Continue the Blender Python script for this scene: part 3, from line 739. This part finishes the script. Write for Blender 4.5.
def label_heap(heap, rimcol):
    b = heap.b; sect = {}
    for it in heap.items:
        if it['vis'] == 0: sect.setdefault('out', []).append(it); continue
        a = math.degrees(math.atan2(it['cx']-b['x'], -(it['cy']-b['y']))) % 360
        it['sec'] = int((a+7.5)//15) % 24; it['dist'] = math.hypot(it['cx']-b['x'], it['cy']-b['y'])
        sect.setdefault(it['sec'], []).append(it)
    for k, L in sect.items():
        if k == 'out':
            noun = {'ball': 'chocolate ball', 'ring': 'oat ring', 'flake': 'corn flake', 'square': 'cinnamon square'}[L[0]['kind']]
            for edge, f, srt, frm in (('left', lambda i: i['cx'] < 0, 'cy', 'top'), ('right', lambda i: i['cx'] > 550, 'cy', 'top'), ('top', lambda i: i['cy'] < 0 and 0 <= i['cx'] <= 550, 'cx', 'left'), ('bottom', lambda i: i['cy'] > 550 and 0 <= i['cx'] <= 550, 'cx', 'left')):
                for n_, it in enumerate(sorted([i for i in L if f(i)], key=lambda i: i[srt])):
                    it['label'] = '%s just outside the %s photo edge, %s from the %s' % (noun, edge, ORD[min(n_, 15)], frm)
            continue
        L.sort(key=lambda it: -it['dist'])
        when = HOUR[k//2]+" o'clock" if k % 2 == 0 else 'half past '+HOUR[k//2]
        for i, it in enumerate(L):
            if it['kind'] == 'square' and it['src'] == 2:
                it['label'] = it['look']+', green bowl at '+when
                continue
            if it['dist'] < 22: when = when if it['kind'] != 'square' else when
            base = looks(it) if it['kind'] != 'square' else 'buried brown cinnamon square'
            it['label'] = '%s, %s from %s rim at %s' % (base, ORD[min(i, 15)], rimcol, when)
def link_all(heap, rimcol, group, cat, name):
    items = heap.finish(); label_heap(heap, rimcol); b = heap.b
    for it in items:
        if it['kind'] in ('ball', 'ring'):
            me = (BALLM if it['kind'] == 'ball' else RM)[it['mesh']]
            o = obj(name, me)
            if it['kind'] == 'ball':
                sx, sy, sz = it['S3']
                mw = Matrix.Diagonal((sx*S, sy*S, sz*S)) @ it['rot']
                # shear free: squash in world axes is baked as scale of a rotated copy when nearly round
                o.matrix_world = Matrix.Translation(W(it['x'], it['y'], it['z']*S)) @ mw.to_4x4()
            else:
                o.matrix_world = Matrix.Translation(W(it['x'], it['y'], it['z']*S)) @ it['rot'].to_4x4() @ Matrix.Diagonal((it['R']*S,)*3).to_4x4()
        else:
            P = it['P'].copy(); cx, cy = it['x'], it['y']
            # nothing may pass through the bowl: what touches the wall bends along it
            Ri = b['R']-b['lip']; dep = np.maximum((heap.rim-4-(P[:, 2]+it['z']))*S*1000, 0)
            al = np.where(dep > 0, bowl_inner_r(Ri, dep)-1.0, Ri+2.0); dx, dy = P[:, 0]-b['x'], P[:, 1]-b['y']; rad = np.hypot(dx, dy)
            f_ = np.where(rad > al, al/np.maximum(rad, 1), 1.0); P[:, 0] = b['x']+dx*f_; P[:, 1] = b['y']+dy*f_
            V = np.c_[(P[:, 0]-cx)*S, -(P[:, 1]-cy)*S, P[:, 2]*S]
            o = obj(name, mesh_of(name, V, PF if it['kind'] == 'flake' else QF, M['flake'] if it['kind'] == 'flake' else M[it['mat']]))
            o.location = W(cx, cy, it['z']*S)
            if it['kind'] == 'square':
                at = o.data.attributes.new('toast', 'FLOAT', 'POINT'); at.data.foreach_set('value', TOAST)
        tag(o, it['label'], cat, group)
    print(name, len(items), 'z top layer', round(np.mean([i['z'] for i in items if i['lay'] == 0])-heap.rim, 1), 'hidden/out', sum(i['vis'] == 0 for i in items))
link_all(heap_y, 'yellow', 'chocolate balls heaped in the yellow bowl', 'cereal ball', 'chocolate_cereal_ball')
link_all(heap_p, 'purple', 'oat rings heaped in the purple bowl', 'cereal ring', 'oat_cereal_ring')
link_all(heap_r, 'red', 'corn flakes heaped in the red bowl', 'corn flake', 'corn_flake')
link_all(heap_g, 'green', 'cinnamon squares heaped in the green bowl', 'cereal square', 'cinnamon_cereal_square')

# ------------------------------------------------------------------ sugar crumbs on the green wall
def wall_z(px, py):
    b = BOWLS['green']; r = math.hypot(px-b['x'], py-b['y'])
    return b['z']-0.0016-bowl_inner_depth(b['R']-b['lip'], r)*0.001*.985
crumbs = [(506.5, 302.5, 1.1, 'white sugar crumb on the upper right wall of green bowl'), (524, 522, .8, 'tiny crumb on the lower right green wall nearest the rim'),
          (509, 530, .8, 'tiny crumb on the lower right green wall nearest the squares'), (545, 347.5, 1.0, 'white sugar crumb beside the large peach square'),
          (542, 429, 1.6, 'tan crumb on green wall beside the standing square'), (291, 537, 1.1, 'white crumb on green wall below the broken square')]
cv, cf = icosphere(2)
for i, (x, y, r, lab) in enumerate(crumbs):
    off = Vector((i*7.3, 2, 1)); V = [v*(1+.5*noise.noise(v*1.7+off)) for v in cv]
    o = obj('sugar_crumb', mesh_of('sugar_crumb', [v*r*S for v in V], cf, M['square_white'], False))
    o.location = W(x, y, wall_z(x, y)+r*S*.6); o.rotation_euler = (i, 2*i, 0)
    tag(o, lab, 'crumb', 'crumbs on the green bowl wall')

#### What is needed
Nothing in the data may differ; print all of it exactly as written.

#### Result of this task
Continue the Blender Python script for this scene: part 3, from line 739. This part finishes the script. Write for Blender 4.5.
def label_heap(heap, rimcol):
    b = heap.b; sect = {}
    for it in heap.items:
        if it['vis'] == 0: sect.setdefault('out', []).append(it); continue
        a = math.degrees(math.atan2(it['cx']-b['x'], -(it['cy']-b['y']))) % 360
        it['sec'] = int((a+7.5)//15) % 24; it['dist'] = math.hypot(it['cx']-b['x'], it['cy']-b['y'])
        sect.setdefault(it['sec'], []).append(it)
    for k, L in sect.items():
        if k == 'out':
            noun = {'ball': 'chocolate ball', 'ring': 'oat ring', 'flake': 'corn flake', 'square': 'cinnamon square'}[L[0]['kind']]
            for edge, f, srt, frm in (('left', lambda i: i['cx'] < 0, 'cy', 'top'), ('right', lambda i: i['cx'] > 550, 'cy', 'top'), ('top', lambda i: i['cy'] < 0 and 0 <= i['cx'] <= 550, 'cx', 'left'), ('bottom', lambda i: i['cy'] > 550 and 0 <= i['cx'] <= 550, 'cx', 'left')):
                for n_, it in enumerate(sorted([i for i in L if f(i)], key=lambda i: i[srt])):
                    it['label'] = '%s just outside the %s photo edge, %s from the %s' % (noun, edge, ORD[min(n_, 15)], frm)
            continue
        L.sort(key=lambda it: -it['dist'])
        when = HOUR[k//2]+" o'clock" if k % 2 == 0 else 'half past '+HOUR[k//2]
        for i, it in enumerate(L):
            if it['kind'] == 'square' and it['src'] == 2:
                it['label'] = it['look']+', green bowl at '+when
                continue
            if it['dist'] < 22: when = when if it['kind'] != 'square' else when
            base = looks(it) if it['kind'] != 'square' else 'buried brown cinnamon square'
            it['label'] = '%s, %s from %s rim at %s' % (base, ORD[min(i, 15)], rimcol, when)
def link_all(heap, rimcol, group, cat, name):
    items = heap.finish(); label_heap(heap, rimcol); b = heap.b
    for it in items:
        if it['kind'] in ('ball', 'ring'):
            me = (BALLM if it['kind'] == 'ball' else RM)[it['mesh']]
            o = obj(name, me)
            if it['kind'] == 'ball':
                sx, sy, sz = it['S3']
                mw = Matrix.Diagonal((sx*S, sy*S, sz*S)) @ it['rot']
                # shear free: squash in world axes is baked as scale of a rotated copy when nearly round
                o.matrix_world = Matrix.Translation(W(it['x'], it['y'], it['z']*S)) @ mw.to_4x4()
            else:
                o.matrix_world = Matrix.Translation(W(it['x'], it['y'], it['z']*S)) @ it['rot'].to_4x4() @ Matrix.Diagonal((it['R']*S,)*3).to_4x4()
        else:
            P = it['P'].copy(); cx, cy = it['x'], it['y']
            # nothing may pass through the bowl: what touches the wall bends along it
            Ri = b['R']-b['lip']; dep = np.maximum((heap.rim-4-(P[:, 2]+it['z']))*S*1000, 0)
            al = np.where(dep > 0, bowl_inner_r(Ri, dep)-1.0, Ri+2.0); dx, dy = P[:, 0]-b['x'], P[:, 1]-b['y']; rad = np.hypot(dx, dy)
            f_ = np.where(rad > al, al/np.maximum(rad, 1), 1.0); P[:, 0] = b['x']+dx*f_; P[:, 1] = b['y']+dy*f_
            V = np.c_[(P[:, 0]-cx)*S, -(P[:, 1]-cy)*S, P[:, 2]*S]
            o = obj(name, mesh_of(name, V, PF if it['kind'] == 'flake' else QF, M['flake'] if it['kind'] == 'flake' else M[it['mat']]))
            o.location = W(cx, cy, it['z']*S)
            if it['kind'] == 'square':
                at = o.data.attributes.new('toast', 'FLOAT', 'POINT'); at.data.foreach_set('value', TOAST)
        tag(o, it['label'], cat, group)
    print(name, len(items), 'z top layer', round(np.mean([i['z'] for i in items if i['lay'] == 0])-heap.rim, 1), 'hidden/out', sum(i['vis'] == 0 for i in items))
link_all(heap_y, 'yellow', 'chocolate balls heaped in the yellow bowl', 'cereal ball', 'chocolate_cereal_ball')
link_all(heap_p, 'purple', 'oat rings heaped in the purple bowl', 'cereal ring', 'oat_cereal_ring')
link_all(heap_r, 'red', 'corn flakes heaped in the red bowl', 'corn flake', 'corn_flake')
link_all(heap_g, 'green', 'cinnamon squares heaped in the green bowl', 'cereal square', 'cinnamon_cereal_square')

# ------------------------------------------------------------------ sugar crumbs on the green wall
def wall_z(px, py):
    b = BOWLS['green']; r = math.hypot(px-b['x'], py-b['y'])
    return b['z']-0.0016-bowl_inner_depth(b['R']-b['lip'], r)*0.001*.985
crumbs = [(506.5, 302.5, 1.1, 'white sugar crumb on the upper right wall of green bowl'), (524, 522, .8, 'tiny crumb on the lower right green wall nearest the rim'),
          (509, 530, .8, 'tiny crumb on the lower right green wall nearest the squares'), (545, 347.5, 1.0, 'white sugar crumb beside the large peach square'),
          (542, 429, 1.6, 'tan crumb on green wall beside the standing square'), (291, 537, 1.1, 'white crumb on green wall below the broken square')]
cv, cf = icosphere(2)
for i, (x, y, r, lab) in enumerate(crumbs):
    off = Vector((i*7.3, 2, 1)); V = [v*(1+.5*noise.noise(v*1.7+off)) for v in cv]
    o = obj('sugar_crumb', mesh_of('sugar_crumb', [v*r*S for v in V], cf, M['square_white'], False))
    o.location = W(x, y, wall_z(x, y)+r*S*.6); o.rotation_euler = (i, 2*i, 0)
    tag(o, lab, 'crumb', 'crumbs on the green bowl wall')